Gaël Varoquaux

Sat 20 November 2010


ICA versus PCA in the scikit-learn: the value of code over pictures

When I was trying to get an intuitive feeling of the difference between Independent Component Analysis (ICA) and Principal Component Analysis (PCA), I wrote a few Python scripts producing some visualizations explaining the difference that have had a bit of success.

During the last sprint on scikit-learn, a machine learning toolkit in Python, we cleaned up the ICA code that I had been using, and we added it to the scikit, along with an example inspired from this earlier toy problem.

While the pictures are not as pretty as the initial ones I had done (because we wanted to keep the example as simple as possible), I am very happy that this discussion is know more than a set of static pictures, but comes with runnable code.

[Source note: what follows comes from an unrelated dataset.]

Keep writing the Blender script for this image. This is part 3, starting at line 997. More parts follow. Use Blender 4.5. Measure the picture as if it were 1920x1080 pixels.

This illustrates very well my feelings on the future of scientific code and scientific research: paper, books, teaching materials, on numerical methods or computational science are greatly enhanced when they come with highly-readable code that illustrates their purpose, because the reader can start asking questions to the algorithm. Hopefully, the documentation of scientific programming toolkits will become the textbooks of tomorrow. We still have a lot of work to.

It’s funny, I just realized that my vision on software might have been strongly influenced by the fact that my mother, a high-school math teacher, spent endless nights when I was a teenager working on Geoplan, a software for teaching geometry by interaction with figures.